An interactive map showing the rail corridors critical for national connectivity is helping to get alignment and consistency across Australia’s rail networks as the sector undergoes the biggest change since electrification.
The National Network for Interoperability (NNI), was developed by the National Transport Commission (NTC) to define the rail lines which carry interstate freight and passenger services connecting major ports and passenger terminals throughout the country.
It shows the individual networks which make up these corridors and the organisations which manage them. As well as the interfaces between networks where achieving interoperability is crucial to improving the safety, productivity and efficiency of Australia’s railways.
“Defining the NNI is an important part of the NTC’s National Rail Action Plan (NRAP) as it identifies the rail corridors and interfaces where interoperability across networks is most critical to meeting the needs of Australia’s growing cities, ports and regions,” NTC Chair Carolyn Walsh said.
Through NRAP, the NTC is working with governments and industry to streamline the many differences across Australia’s 18 networks and get a nationally consistent approach to align new digital train control technology. This will improve the safety, frequency and reliability of services, so rail can move more people between cities and regions. While making rail freight more competitive and better able to support local industries and major exports.
“The NNI determines where interoperability assessments should be undertaken and consequently, where decision-making should apply, so rail can play a bigger role in the nation’s economy while supporting Australia in meeting its net zero emissions targets,” Ms Walsh said.
“As the NNI is where much of Australia’s rail reform is focused, it’s important for rail organisations operating on these corridors to know who they are and keep up to date on their duties and responsibilities.
The NNI map is not static and is intended to evolve and be updated to reflect key interoperability intersections and new developments in freight and passenger rail throughout the country.
Informing a strategic path to digital rail
Australia’s rail networks are making significant investments in new digital signalling and communications systems which present a generational opportunity to lift the safety, productivity and efficiency of rail across the continent.
If the new systems being introduced are not interoperable - if the technologies on trains and tracks can’t all connect and communicate with each other – many of these benefits will be lost.
Overseas experience has shown that a coordinated national strategy is critical to support the digitalisation of rail across Australia, Ms Walsh said.
The NNI is being used to help the NTC develop a digital pathway for train control systems. And identify principles to guide the consistent rollout of new signalling and communications technologies so freight and passenger trains can travel passenger seamlessly between urban and regional networks.

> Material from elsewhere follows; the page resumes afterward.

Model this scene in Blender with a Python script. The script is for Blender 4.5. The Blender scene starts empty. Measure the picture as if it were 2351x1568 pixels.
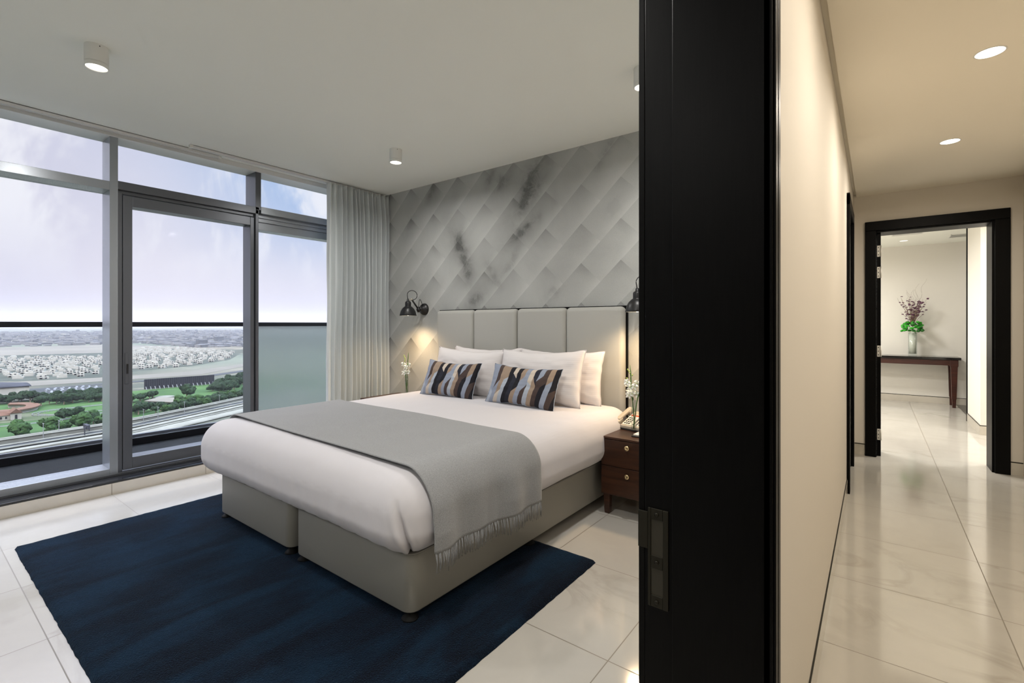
import bpy, bmesh, math, random
from mathutils import Vector, Matrix, noise
PI = math.pi
scene = bpy.context.scene
COL = scene.collection

# ------------------------------------------------------------------ camera
cd = bpy.data.cameras.new('camera')
cam = bpy.data.objects.new('camera', cd); COL.objects.link(cam)
cd.sensor_width = 36.0
cd.lens = 1096.4 / 2351 * 36.0
cd.shift_y = -40.0 / 2351
cd.clip_start = 0.02; cd.clip_end = 40000
cam.location = (0, 0, 1.24)
cam.rotation_euler = (PI / 2, 0, math.radians(37.276))
scene.camera = cam

# ------------------------------------------------------------------ look
scene.view_settings.view_transform = 'Standard'
scene.view_settings.look = 'None'
scene.view_settings.gamma = 1
scene.view_settings.use_curve_mapping = False
scene.view_settings.exposure = 0.0
scene.cycles.use_denoising = True
scene.cycles.max_bounces = 10
scene.cycles.diffuse_bounces = 5
scene.cycles.transparent_max_bounces = 16
scene.cycles.transmission_bounces = 8
scene.cycles.volume_bounces = 0
scene.cycles.sample_clamp_indirect = 4.0
scene.cycles.caustics_reflective = False
scene.cycles.caustics_refractive = False

# ------------------------------------------------------------------ node helper
class NT:
    def __init__(s, tree): s.t = tree; s.n = tree.nodes; s.l = tree.links
    def new(s, t, **kw):
        n = s.n.new(t)
        for k, v in kw.items(): setattr(n, k, v)
        return n
    def put(s, sock, v):
        if isinstance(v, bpy.types.NodeSocket): s.l.new(v, sock)
        elif v is not None:
            if hasattr(sock, 'default_value'):
                try: sock.default_value = v
                except Exception: sock.default_value = tuple(v) + (1,)
    def m(s, op, a, b=None, c=None):
        n = s.new('ShaderNodeMath', operation=op)
        s.put(n.inputs[0], a)
        if b is not None: s.put(n.inputs[1], b)
        if c is not None: s.put(n.inputs[2], c)
        return n.outputs[0]
    def sep(s, v):
        n = s.new('ShaderNodeSeparateXYZ'); s.put(n.inputs[0], v); return n.outputs
    def comb(s, x, y, z=0.0):
        n = s.new('ShaderNodeCombineXYZ')
        s.put(n.inputs[0], x); s.put(n.inputs[1], y); s.put(n.inputs[2], z); return n.outputs[0]
    def noise(s, vec, scale, detail=3, rough=.5, dist=0.0, dim='3D'):
        n = s.new('ShaderNodeTexNoise', noise_dimensions=dim)
        s.put(n.inputs['Vector'], vec); s.put(n.inputs['Scale'], scale)
        s.put(n.inputs['Detail'], detail); s.put(n.inputs['Roughness'], rough); s.put(n.inputs['Distortion'], dist)
        return n.outputs['Fac']
    def ramp(s, f, stops, interp='LINEAR'):
        n = s.new('ShaderNodeValToRGB'); s.put(n.inputs[0], f)
        cr = n.color_ramp; cr.interpolation = interp
        while len(cr.elements) < len(stops): cr.elements.new(.5)
        for e, (p, c) in zip(cr.elements, stops):
            e.position = p; e.color = (c[0], c[1], c[2], 1) if not isinstance(c, (int, float)) else (c, c, c, 1)
        return n.outputs[0]
    def mix(s, f, a, b, mode='MIX'):
        n = s.new('ShaderNodeMix', data_type='RGBA', blend_type=mode)
        s.put(n.inputs[0], f)
        for i, v in ((6, a), (7, b)):
            if isinstance(v, (tuple, list)) and len(v) == 3: v = tuple(v) + (1,)
            s.put(n.inputs[i], v)
        return n.outputs[2]
    def smooth(s, v, a, b, lo=0.0, hi=1.0):
        n = s.new('ShaderNodeMapRange', interpolation_type='SMOOTHSTEP')
        s.put(n.inputs[0], v); s.put(n.inputs[1], a); s.put(n.inputs[2], b); s.put(n.inputs[3], lo); s.put(n.inputs[4], hi)
        return n.outputs[0]
    def bump(s, h, strength=.3, dist=.01):
        n = s.new('ShaderNodeBump'); s.put(n.inputs['Height'], h)
        n.inputs['Strength'].default_value = strength; n.inputs['Distance'].default_value = dist
        return n.outputs[0]
    def mapping(s, vec, scale=(1, 1, 1), rot=(0, 0, 0), loc=(0, 0, 0)):
        n = s.new('ShaderNodeMapping'); s.put(n.inputs[0], vec)
        n.inputs['Location'].default_value = loc; n.inputs['Rotation'].default_value = rot; n.inputs['Scale'].default_value = scale
        return n.outputs[0]

def srgb(r, g, b):
    f = lambda c: (c / 255 / 12.92) if c / 255 <= .04045 else ((c / 255 + .055) / 1.055) ** 2.4
    return (f(r), f(g), f(b))

def mat(name, color=(.5, .5, .5), rough=.5, metal=0.0, spec=.5, **kw):
    m = bpy.data.materials.new(name); m.use_nodes = True
    t = NT(m.node_tree)
    p = m.node_tree.nodes['Principled BSDF']
    p.inputs['Base Color'].default_value = tuple(color) + (1,)
    p.inputs['Roughness'].default_value = rough
    p.inputs['Metallic'].default_value = metal
    p.inputs['Specular IOR Level'].default_value = spec
    for k, v in kw.items(): p.inputs[k.replace('_', ' ')].default_value = v
    m.diffuse_color = tuple(color) + (1,)
    return m, t, p
def objco(t): return t.new('ShaderNodeTexCoord').outputs['Object']

# ------------------------------------------------------------------ world: bright hazy sky with thin cloud
w = bpy.data.worlds.new('sky'); scene.world = w; w.use_nodes = True
t = NT(w.node_tree)
bg = w.node_tree.nodes['Background']
gen = t.new('ShaderNodeTexCoord').outputs['Generated']
dx, dy, dz = t.sep(gen)
elev = t.m('ADD', dz, 0.0)
azi = t.m('DIVIDE', dy, t.m('ADD', t.m('ABSOLUTE', dx), .15))      # 0 straight out, + towards the headboard side
base = t.ramp(elev, [(0.0, srgb(222, 217, 230)), (.10, srgb(224, 221, 233)), (.26, srgb(204, 208, 228)), (.55, srgb(172, 190, 222)), (1.0, srgb(150, 178, 220))])
blue = t.mix(t.m('MULTIPLY', t.smooth(azi, .20, .50), t.smooth(elev, .05, .28, .1, 1.0)), base, srgb(158, 186, 226))
lav = t.mix(t.smooth(azi, .30, .05, 0.0, .8), blue, srgb(204, 202, 220))
mp = t.mapping(gen, scale=(1.6, 4.2, 1.5), rot=(.55, 0, 0), loc=(3.1, 1.3, .4))
n1 = t.noise(mp, 1.6, 6, .55, .7)
n2 = t.noise(t.mapping(gen, scale=(3, 9, 4), rot=(.8, 0, 0)), 2.2, 5, .6, .4)
cl = t.smooth(t.m('ADD', t.m('MULTIPLY', n1, .75), t.m('MULTIPLY', n2, .25)), .45, .58)
cl = t.m('MULTIPLY', cl, t.smooth(elev, .03, .20))
sky = t.mix(t.m('MULTIPLY', cl, .85), lav, srgb(240, 240, 246))
t.put(bg.inputs[0], sky)
hi = t.m('MULTIPLY', 1.04, t.smooth(elev, .36, .75, 1.0, 10.0))                              # sky above the window head boosted, out of view, to light the room
t.put(bg.inputs[1], hi)
w.cycles.sampling_method = 'MANUAL'; w.cycles.sample_map_resolution = 512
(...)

It also sets geographical parameters for new standards and regulations being introduced to drive interoperability.
Under proposed amendments to Rail Safety National Law (RSNL) regulations, networks on the NNI will need to have an Interoperability Management Plan (IMP) requiring them to show that they have identified and considered impacts to national rail interoperability when making changes to their network.

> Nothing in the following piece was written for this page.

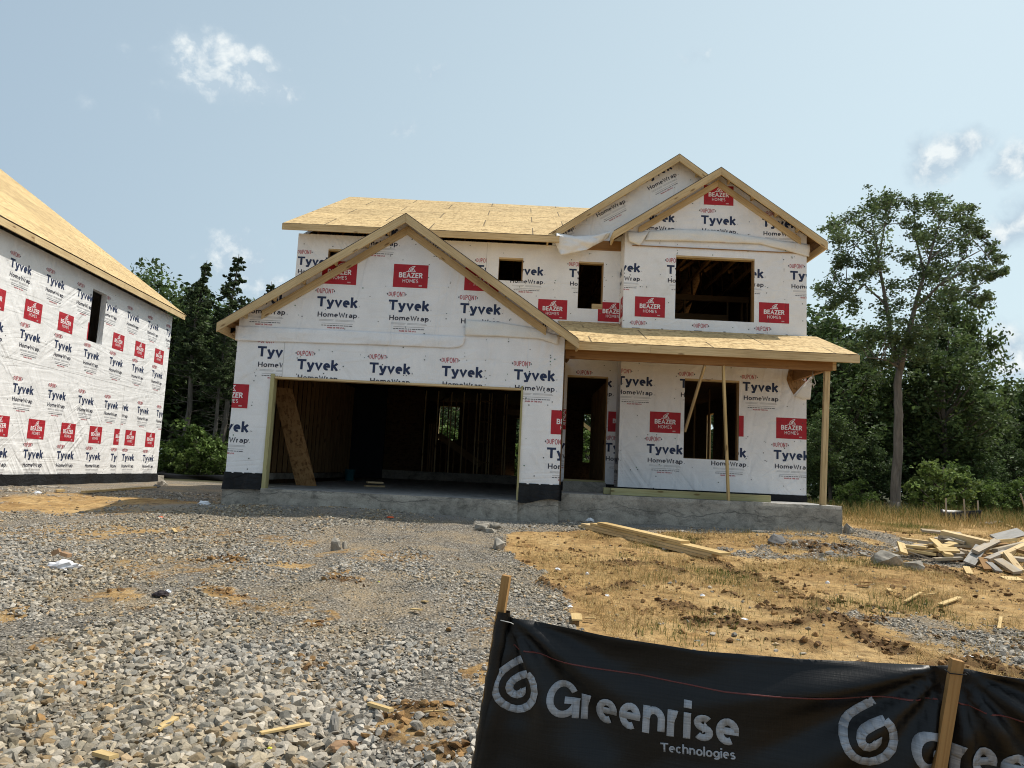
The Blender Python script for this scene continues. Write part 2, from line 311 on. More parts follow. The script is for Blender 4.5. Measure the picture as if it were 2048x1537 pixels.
class MB:
    def __init__(s): s.v, s.f, s.m, s.uv = [], [], [], []
    def poly(s, pts, mat=0, uvs=None):
        i = len(s.v); s.v += [tuple(map(float, p)) for p in pts]; s.f.append(tuple(range(i, i + len(pts)))); s.m.append(mat)
        if uvs is None:   # metres in the face's own plane
            p = [Vector(q) for q in pts]; n = (p[1] - p[0]).cross(p[2] - p[0])
            eu = (p[1] - p[0]).normalized() if n.length > 1e-12 else Vector((1, 0, 0)); ev = n.normalized().cross(eu) if n.length > 1e-12 else Vector((0, 1, 0))
            uvs = [((q - p[0]).dot(eu), (q - p[0]).dot(ev)) for q in p]
        s.uv += list(uvs)
    def hexa(s, c, mats=(0,) * 6, L=None, off=None):
        """c: 8 corners, 0-3 one end loop, 4-7 the other; length runs 0->4"""
        off = off if off is not None else random.uniform(0, 40)
        c = [Vector(p) for p in c]
        ctr = sum(c, Vector()) / 8
        L = (c[4] - c[0]).length if L is None else L
        d = (c[4] - c[0]).normalized()
        for k, (q, mt) in enumerate(zip(((0, 1, 2, 3), (7, 6, 5, 4), (0, 4, 5, 1), (1, 5, 6, 2), (2, 6, 7, 3), (3, 7, 4, 0)), mats)):
            pts = [c[i] for i in q]
            n = (pts[1] - pts[0]).cross(pts[2] - pts[0])
            if n.dot(sum(pts, Vector()) / 4 - ctr) < 0: pts = pts[::-1]
            n = (pts[1] - pts[0]).cross(pts[2] - pts[0]).normalized()
            if k < 2:
                e1 = (pts[1] - pts[0]).normalized(); e2 = n.cross(e1)
                uv = [((p - pts[0]).dot(e1) * 0.5 + off, (p - pts[0]).dot(e2) + k) for p in pts]
            else:
                e2 = n.cross(d); uv = [((p - c[0]).dot(d) + off, (p - c[0]).dot(e2) + 0.37 * k) for p in pts]
            s.poly(pts, mt, uv)
    def box(s, x0, x1, y0, y1, z0, z1, mats=(0,) * 6, axis=0):
        if axis == 0: c = [(x0, y0, z0), (x0, y1, z0), (x0, y1, z1), (x0, y0, z1), (x1, y0, z0), (x1, y1, z0), (x1, y1, z1), (x1, y0, z1)]
        elif axis == 1: c = [(x0, y0, z0), (x1, y0, z0), (x1, y0, z1), (x0, y0, z1), (x0, y1, z0), (x1, y1, z0), (x1, y1, z1), (x0, y1, z1)]
        else: c = [(x0, y0, z0), (x1, y0, z0), (x1, y1, z0), (x0, y1, z0), (x0, y0, z1), (x1, y0, z1), (x1, y1, z1), (x0, y1, z1)]
        s.hexa(c, mats)
    def beam(s, p0, p1, w, t, up=(0, 0, 1), mats=(0,) * 6):
        p0, p1, up = Vector(p0), Vector(p1), Vector(up); d = (p1 - p0).normalized(); sd = d.cross(up)
        if sd.length < 1e-4: sd = d.cross(Vector((0, 1, 0)))
        sd.normalize(); u = sd.cross(d).normalized(); a, b = sd * w / 2, u * t / 2
        s.hexa([p0 - a - b, p0 + a - b, p0 + a + b, p0 - a + b, p1 - a - b, p1 + a - b, p1 + a + b, p1 - a + b], mats)
    def prism(s, xz, y0, y1, mats=(0,) * 6):
        """quad in the XZ plane (length runs corner 0/3 -> 1/2) pushed from y0 to y1"""
        a, b, c, d = xz
        s.hexa([(a[0], y0, a[1]), (a[0], y1, a[1]), (d[0], y1, d[1]), (d[0], y0, d[1]), (b[0], y0, b[1]), (b[0], y1, b[1]), (c[0], y1, c[1]), (c[0], y0, c[1])], mats)
    def tube(s, pts, rad, n=7, mat=0, cap=True):
        pts = [Vector(p) for p in pts]; rings = []; base = len(s.v); ref = Vector((0.31, 0.74, 0.2))
        vl = 0.0
        for i, p in enumerate(pts):
            d = (pts[min(i + 1, len(pts) - 1)] - pts[max(i - 1, 0)]).normalized()
            e1 = d.cross(ref)
            if e1.length < 1e-3: e1 = d.cross(Vector((1, 0, 0)))
            e1.normalize(); e2 = d.cross(e1)
            for k in range(n):
                a = 2 * math.pi * k / n; s.v.append(tuple(p + (e1 * math.cos(a) + e2 * math.sin(a)) * rad[i]))
        for i in range(len(pts) - 1):
            for k in range(n):
                k2 = (k + 1) % n; s.f.append((base + i * n + k, base + (i + 1) * n + k, base + (i + 1) * n + k2, base + i * n + k2)); s.m.append(mat)
                s.uv += [(i * .3, k * .05), (i * .3 + .3, k * .05), (i * .3 + .3, k * .05 + .05), (i * .3, k * .05 + .05)]
        if cap:
            for i, fl in ((0, 1), (len(pts) - 1, -1)):
                s.f.append(tuple(base + i * n + k for k in range(n)[::fl])); s.m.append(mat); s.uv += [(0, 0)] * n
    def grid(s, P, mat=0, uvs=None):
        """P[i][j] points"""
        base = len(s.v); ni, nj = len(P), len(P[0])
        for row in P: s.v += [tuple(map(float, p)) for p in row]
        for i in range(ni - 1):
            for j in range(nj - 1):
                s.f.append((base + i * nj + j, base + i * nj + j + 1, base + (i + 1) * nj + j + 1, base + (i + 1) * nj + j)); s.m.append(mat)
                s.uv += [(j * .05, i * .05), (j * .05 + .05, i * .05), (j * .05 + .05, i * .05 + .05), (j * .05, i * .05 + .05)] if uvs is None else [uvs[i][j], uvs[i][j + 1], uvs[i + 1][j + 1], uvs[i + 1][j]]
    def build(s, name, mats, parent=None, smooth=False, loc=None, bevel=0):
        me = bpy.data.meshes.new(name); o = bpy.data.objects.new(name, me)
        off = Vector(parent.matrix_world.translation) if parent else Vector(loc or (0, 0, 0))
        if parent: off = Vector(ORIGIN(parent))
        me.from_pydata([(x - off.x, y - off.y, z - off.z) for x, y, z in s.v], [], s.f)
        for m in (mats if isinstance(mats, (list, tuple)) else [mats]): me.materials.append(M[m])
        me.polygons.foreach_set('material_index', s.m)
        ul = me.uv_layers.new(name='UVMap'); ul.data.foreach_set('uv', [c for p in s.uv for c in p])
        if smooth: me.polygons.foreach_set('use_smooth', [True] * len(me.polygons))
        me.update()
        COL.objects.link(o)
        if parent: o.parent = parent
        else: o.location = off
        if bevel:
            bv = o.modifiers.new('edge', 'BEVEL'); bv.width = bevel; bv.segments = 2; bv.limit_method = 'ANGLE'
        return o
def ORIGIN(o):
    p = Vector((0, 0, 0))
    while o is not None: p += Vector(o.location); o = o.parent
    return p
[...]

Australia’s transport and infrastructure ministers have also approved the introduction of new mandatory standards for rail network managers and operators that will:
- align digital train control technology on the NNI
- ensure drivers’ cabins are fitted with a single onboard interface that is compatible with signalling and
- communications systems on the NNI
- make it simpler and easier to get new trains approved to run on NNI networks
Through NRAP, the NTC is developing a National Rule Book to be universally adopted on the NNI so that there are consistent rules for like-for-like operating environments across the network.
“The rollout of digital train systems is not a one size fits all, five-year program where we’re going to digitise the whole network,” Ms Walsh said.
“It will be expensive going forward over the course of decades. And it will have to roll out in stages in a strategic way.
“We’ve been asked why don’t we make these new rules applicable across the whole railway. “Well, we don’t want perfect to be the enemy of the good. If we start on the NNI, at least we’ve made a good start.”